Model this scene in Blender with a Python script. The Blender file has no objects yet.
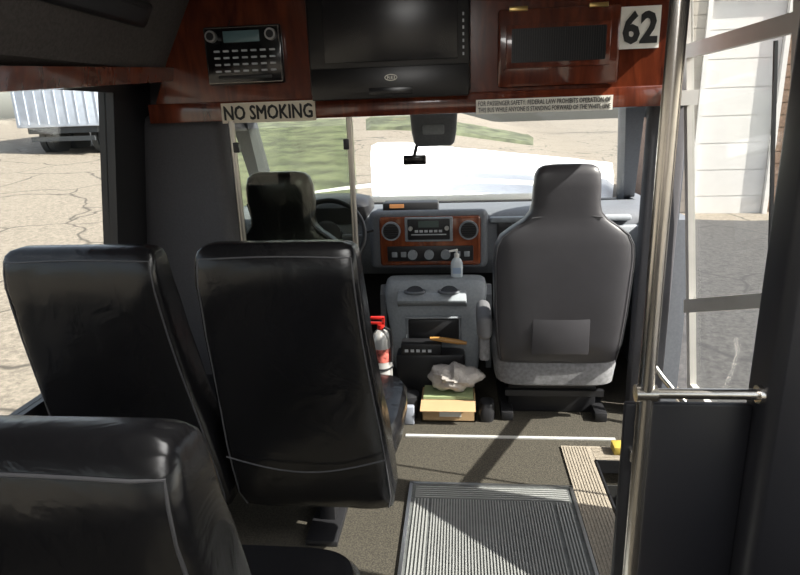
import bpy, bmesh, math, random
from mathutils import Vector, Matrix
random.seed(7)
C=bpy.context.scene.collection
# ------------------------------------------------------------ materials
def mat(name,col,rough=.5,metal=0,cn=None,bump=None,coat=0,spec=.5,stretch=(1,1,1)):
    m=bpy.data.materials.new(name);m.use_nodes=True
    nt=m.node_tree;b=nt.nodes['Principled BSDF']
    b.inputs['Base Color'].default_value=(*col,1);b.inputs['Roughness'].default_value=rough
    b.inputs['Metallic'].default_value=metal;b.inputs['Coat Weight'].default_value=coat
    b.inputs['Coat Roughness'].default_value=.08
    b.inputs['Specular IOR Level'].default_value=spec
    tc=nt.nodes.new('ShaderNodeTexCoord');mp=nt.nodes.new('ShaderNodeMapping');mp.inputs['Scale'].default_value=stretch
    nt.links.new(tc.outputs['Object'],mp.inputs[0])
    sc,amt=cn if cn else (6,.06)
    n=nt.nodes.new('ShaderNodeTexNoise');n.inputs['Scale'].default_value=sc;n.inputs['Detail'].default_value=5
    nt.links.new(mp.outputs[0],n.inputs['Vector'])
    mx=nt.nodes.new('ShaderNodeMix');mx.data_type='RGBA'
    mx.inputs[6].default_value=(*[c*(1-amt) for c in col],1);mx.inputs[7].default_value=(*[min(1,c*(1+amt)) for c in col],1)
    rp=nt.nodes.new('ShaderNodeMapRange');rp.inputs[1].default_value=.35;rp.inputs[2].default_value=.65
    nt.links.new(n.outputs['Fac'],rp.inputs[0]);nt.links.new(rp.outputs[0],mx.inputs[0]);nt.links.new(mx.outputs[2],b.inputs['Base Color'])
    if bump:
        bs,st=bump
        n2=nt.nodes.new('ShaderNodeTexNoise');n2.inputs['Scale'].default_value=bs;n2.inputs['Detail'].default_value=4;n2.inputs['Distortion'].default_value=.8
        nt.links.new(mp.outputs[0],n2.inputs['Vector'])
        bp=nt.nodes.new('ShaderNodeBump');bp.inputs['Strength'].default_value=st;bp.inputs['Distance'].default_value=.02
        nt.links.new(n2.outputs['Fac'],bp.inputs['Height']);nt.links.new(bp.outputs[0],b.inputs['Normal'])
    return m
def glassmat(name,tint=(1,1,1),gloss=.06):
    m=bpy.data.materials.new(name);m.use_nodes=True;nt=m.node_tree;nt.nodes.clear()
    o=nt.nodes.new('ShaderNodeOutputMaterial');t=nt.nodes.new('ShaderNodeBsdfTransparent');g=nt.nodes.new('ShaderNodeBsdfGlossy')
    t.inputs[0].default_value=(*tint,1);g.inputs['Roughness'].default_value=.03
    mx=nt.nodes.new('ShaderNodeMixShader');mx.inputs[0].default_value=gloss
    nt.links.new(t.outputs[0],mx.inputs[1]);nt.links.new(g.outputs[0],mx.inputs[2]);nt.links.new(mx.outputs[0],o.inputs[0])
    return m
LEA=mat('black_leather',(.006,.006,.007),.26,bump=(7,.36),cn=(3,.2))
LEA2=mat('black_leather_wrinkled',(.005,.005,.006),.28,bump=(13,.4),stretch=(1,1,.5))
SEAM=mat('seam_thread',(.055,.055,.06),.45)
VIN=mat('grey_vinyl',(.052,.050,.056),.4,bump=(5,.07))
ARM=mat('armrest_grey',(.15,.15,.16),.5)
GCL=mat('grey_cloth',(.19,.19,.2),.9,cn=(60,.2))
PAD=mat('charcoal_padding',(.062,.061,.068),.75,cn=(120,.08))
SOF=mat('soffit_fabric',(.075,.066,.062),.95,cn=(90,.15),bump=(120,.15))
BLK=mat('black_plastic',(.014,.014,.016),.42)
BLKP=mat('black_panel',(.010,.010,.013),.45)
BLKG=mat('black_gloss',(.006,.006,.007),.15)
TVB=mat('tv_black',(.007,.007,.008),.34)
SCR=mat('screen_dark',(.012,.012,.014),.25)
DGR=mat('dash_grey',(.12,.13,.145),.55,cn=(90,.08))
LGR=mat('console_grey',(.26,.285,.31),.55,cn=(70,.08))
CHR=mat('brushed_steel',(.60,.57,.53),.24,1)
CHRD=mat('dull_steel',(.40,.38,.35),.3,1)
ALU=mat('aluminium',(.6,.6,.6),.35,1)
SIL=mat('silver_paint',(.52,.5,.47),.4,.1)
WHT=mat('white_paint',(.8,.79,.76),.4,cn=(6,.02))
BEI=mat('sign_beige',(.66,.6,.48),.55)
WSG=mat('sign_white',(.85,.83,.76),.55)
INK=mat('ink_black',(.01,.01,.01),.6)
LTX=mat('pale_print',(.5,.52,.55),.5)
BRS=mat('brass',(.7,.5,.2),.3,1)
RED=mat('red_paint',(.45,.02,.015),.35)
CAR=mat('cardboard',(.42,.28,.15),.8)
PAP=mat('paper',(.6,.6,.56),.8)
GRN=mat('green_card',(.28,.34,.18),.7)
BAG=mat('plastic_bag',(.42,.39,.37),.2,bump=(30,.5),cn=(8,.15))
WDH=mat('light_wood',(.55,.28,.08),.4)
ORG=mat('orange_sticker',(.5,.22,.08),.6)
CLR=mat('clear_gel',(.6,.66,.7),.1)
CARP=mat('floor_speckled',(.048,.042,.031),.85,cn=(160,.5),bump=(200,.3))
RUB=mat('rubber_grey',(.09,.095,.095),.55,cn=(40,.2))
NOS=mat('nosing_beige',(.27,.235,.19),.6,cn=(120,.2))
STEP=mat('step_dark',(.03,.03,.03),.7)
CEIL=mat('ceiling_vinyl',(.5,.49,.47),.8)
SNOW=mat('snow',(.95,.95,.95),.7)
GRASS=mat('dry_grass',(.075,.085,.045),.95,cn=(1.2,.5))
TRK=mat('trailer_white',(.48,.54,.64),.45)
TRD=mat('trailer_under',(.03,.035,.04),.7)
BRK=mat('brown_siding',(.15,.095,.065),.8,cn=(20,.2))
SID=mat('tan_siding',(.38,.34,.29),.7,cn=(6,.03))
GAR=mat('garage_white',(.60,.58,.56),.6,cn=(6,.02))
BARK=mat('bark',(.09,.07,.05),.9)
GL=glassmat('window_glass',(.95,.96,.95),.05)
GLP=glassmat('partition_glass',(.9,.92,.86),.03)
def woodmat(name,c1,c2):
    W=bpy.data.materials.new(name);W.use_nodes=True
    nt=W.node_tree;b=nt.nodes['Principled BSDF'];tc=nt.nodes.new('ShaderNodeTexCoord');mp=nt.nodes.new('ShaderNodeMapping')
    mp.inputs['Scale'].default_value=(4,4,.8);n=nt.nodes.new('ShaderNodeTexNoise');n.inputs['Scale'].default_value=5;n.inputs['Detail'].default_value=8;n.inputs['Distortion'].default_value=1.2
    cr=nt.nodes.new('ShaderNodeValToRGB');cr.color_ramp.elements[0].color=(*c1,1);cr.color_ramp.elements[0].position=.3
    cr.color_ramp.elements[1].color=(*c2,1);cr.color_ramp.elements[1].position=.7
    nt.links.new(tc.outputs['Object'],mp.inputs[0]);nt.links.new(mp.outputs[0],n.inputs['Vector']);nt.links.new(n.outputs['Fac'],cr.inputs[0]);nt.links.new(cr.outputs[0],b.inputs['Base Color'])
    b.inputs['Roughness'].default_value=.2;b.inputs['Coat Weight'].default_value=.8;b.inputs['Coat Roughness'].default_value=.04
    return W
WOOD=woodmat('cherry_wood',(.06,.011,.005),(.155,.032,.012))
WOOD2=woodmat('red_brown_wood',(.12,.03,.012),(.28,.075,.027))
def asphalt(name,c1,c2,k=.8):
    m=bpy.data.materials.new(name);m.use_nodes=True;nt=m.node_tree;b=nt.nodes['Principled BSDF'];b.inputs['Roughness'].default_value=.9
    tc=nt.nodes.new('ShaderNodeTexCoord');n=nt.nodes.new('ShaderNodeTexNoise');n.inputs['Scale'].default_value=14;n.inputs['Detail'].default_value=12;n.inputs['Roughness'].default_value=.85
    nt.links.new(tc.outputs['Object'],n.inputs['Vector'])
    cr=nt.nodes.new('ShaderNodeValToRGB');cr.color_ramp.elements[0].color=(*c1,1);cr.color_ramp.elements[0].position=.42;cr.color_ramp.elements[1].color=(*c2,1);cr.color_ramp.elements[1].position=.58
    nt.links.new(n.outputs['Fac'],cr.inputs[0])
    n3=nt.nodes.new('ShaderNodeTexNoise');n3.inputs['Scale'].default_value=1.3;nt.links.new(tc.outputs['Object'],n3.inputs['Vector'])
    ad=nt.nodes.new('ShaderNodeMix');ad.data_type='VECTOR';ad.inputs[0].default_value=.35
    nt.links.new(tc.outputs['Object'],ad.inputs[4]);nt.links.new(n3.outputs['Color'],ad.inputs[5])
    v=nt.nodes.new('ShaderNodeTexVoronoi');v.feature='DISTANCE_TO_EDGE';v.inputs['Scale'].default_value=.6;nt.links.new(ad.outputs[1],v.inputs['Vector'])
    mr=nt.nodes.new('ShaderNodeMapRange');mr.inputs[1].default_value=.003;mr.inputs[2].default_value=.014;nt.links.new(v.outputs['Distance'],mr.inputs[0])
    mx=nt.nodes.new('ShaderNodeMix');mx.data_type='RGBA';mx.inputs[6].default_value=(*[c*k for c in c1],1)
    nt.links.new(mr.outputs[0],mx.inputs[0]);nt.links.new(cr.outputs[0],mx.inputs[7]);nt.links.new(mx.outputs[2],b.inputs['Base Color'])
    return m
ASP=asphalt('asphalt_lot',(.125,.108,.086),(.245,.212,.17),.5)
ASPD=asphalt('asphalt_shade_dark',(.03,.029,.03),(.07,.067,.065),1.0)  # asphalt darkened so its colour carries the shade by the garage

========

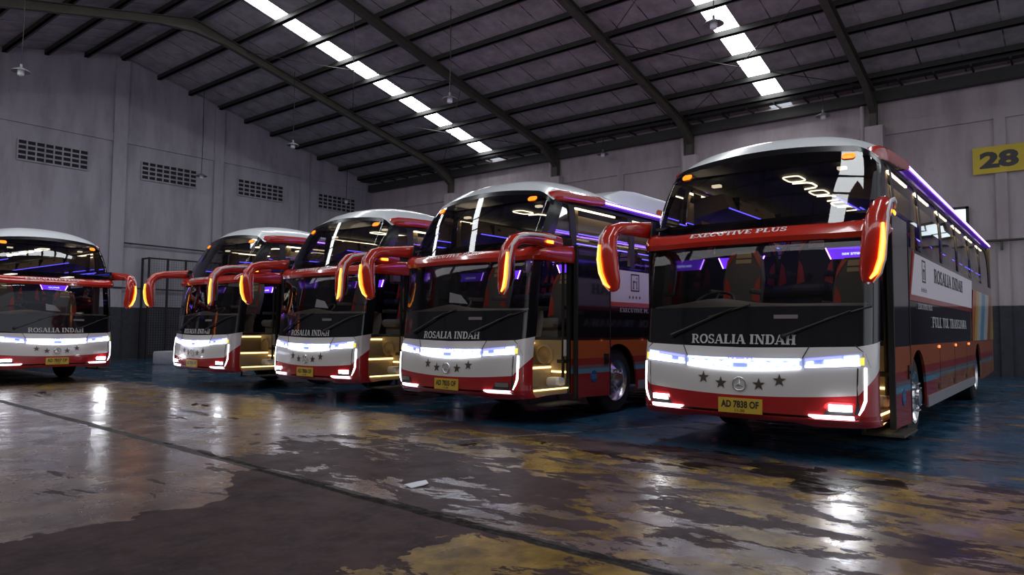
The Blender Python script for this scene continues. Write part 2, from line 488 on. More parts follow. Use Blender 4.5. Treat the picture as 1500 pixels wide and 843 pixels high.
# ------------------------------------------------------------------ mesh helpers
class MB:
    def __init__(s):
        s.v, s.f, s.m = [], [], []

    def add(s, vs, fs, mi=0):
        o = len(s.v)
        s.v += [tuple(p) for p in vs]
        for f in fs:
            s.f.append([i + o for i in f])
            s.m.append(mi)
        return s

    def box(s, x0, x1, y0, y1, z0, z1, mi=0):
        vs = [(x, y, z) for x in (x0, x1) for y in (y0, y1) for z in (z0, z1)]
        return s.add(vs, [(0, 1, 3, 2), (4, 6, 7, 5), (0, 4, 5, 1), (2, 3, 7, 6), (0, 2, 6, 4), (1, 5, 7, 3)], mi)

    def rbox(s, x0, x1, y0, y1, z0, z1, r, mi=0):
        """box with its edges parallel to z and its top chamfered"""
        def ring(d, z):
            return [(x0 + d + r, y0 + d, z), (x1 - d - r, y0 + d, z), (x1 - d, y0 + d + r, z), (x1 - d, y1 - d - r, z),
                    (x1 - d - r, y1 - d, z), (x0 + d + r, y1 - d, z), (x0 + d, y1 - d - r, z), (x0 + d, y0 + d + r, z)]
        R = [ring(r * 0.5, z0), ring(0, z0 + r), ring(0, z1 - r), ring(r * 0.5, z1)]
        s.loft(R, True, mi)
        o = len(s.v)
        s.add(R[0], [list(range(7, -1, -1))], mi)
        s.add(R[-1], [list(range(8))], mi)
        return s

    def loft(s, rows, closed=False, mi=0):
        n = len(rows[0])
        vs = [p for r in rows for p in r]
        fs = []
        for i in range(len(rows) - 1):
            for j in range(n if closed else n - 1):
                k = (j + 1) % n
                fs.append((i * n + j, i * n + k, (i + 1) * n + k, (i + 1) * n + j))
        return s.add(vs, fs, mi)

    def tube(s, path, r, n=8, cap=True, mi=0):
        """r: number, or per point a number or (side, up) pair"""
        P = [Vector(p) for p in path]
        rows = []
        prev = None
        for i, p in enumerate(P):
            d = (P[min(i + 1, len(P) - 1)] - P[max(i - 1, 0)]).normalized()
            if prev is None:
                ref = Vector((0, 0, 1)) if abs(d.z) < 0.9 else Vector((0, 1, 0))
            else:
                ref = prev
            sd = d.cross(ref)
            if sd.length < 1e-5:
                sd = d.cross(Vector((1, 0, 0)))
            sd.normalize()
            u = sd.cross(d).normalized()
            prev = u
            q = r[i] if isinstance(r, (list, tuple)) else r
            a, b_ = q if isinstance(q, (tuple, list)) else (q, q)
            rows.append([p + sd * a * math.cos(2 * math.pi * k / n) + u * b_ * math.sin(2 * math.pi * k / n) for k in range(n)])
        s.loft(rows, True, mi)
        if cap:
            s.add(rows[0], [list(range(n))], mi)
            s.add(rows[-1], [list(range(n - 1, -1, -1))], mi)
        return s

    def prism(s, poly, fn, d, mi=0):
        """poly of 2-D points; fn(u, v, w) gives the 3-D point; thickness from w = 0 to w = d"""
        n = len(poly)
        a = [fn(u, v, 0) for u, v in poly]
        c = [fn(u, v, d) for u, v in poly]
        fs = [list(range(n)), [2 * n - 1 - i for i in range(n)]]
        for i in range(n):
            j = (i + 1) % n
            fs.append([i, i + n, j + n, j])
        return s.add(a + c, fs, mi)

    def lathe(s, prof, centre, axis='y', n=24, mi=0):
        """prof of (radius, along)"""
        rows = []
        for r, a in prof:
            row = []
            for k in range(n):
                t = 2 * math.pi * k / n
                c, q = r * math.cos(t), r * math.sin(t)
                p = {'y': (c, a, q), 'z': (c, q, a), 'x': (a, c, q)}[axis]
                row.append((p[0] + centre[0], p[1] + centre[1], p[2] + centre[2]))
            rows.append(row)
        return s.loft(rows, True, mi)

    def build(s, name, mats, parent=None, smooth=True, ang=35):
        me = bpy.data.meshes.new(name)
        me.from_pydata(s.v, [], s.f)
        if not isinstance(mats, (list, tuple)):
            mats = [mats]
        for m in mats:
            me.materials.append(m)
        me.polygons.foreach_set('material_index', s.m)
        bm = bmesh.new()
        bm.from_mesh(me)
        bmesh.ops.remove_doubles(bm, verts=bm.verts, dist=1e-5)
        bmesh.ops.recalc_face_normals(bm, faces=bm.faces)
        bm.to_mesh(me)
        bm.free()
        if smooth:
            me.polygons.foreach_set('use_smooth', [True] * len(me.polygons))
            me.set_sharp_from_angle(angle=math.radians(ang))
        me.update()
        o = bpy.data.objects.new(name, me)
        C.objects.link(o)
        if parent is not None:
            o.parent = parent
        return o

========

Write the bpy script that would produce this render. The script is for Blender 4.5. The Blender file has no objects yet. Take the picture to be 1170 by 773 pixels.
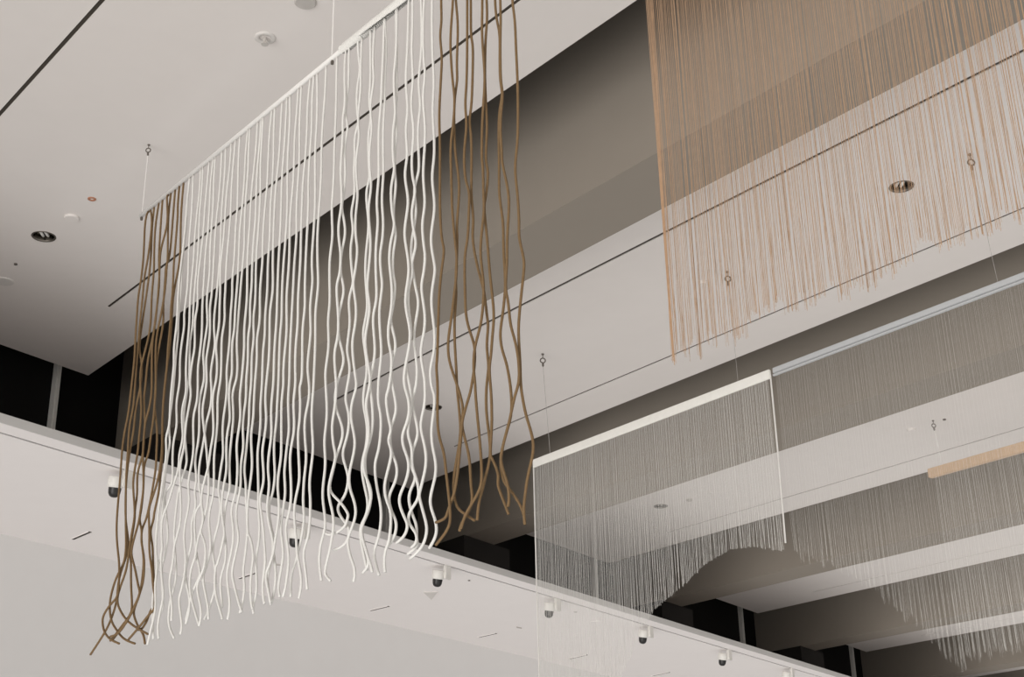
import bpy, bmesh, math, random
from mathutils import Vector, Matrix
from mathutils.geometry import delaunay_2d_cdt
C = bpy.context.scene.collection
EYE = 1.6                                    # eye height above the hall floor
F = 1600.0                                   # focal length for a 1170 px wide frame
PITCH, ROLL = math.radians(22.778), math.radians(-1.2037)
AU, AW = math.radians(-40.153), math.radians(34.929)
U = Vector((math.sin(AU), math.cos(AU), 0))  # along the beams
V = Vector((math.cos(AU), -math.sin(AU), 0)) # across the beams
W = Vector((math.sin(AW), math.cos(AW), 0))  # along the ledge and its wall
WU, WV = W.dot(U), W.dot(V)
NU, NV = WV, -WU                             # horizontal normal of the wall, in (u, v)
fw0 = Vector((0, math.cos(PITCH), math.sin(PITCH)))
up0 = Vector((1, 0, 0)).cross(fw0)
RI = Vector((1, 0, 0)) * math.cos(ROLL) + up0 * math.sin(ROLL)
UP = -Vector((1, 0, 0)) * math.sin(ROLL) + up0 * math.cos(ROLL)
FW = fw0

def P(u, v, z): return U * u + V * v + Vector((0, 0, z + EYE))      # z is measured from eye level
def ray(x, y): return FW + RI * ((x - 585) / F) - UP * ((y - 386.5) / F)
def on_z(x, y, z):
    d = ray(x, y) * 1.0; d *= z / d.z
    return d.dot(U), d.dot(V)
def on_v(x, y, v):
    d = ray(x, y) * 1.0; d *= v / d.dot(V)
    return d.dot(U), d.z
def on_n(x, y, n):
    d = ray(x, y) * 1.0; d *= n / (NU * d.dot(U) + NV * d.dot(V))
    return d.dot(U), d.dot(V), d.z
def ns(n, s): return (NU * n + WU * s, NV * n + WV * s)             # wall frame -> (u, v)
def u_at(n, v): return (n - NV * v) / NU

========

GIVEN PROBLEM: From the records above, transcribe without alteration every line from the one with "The Blender Python" to the one with "return s.add(vs, fs, mi)", inclusive.

EXPECTED ANSWER:
The Blender Python script for this scene continues. Write part 2, from line 488 on. More parts follow. Use Blender 4.5. Treat the picture as 1500 pixels wide and 843 pixels high.
# ------------------------------------------------------------------ mesh helpers
class MB:
    def __init__(s):
        s.v, s.f, s.m = [], [], []

    def add(s, vs, fs, mi=0):
        o = len(s.v)
        s.v += [tuple(p) for p in vs]
        for f in fs:
            s.f.append([i + o for i in f])
            s.m.append(mi)
        return s

    def box(s, x0, x1, y0, y1, z0, z1, mi=0):
        vs = [(x, y, z) for x in (x0, x1) for y in (y0, y1) for z in (z0, z1)]
        return s.add(vs, [(0, 1, 3, 2), (4, 6, 7, 5), (0, 4, 5, 1), (2, 3, 7, 6), (0, 2, 6, 4), (1, 5, 7, 3)], mi)

    def rbox(s, x0, x1, y0, y1, z0, z1, r, mi=0):
        """box with its edges parallel to z and its top chamfered"""
        def ring(d, z):
            return [(x0 + d + r, y0 + d, z), (x1 - d - r, y0 + d, z), (x1 - d, y0 + d + r, z), (x1 - d, y1 - d - r, z),
                    (x1 - d - r, y1 - d, z), (x0 + d + r, y1 - d, z), (x0 + d, y1 - d - r, z), (x0 + d, y0 + d + r, z)]
        R = [ring(r * 0.5, z0), ring(0, z0 + r), ring(0, z1 - r), ring(r * 0.5, z1)]
        s.loft(R, True, mi)
        o = len(s.v)
        s.add(R[0], [list(range(7, -1, -1))], mi)
        s.add(R[-1], [list(range(8))], mi)
        return s

    def loft(s, rows, closed=False, mi=0):
        n = len(rows[0])
        vs = [p for r in rows for p in r]
        fs = []
        for i in range(len(rows) - 1):
            for j in range(n if closed else n - 1):
                k = (j + 1) % n
                fs.append((i * n + j, i * n + k, (i + 1) * n + k, (i + 1) * n + j))
        return s.add(vs, fs, mi)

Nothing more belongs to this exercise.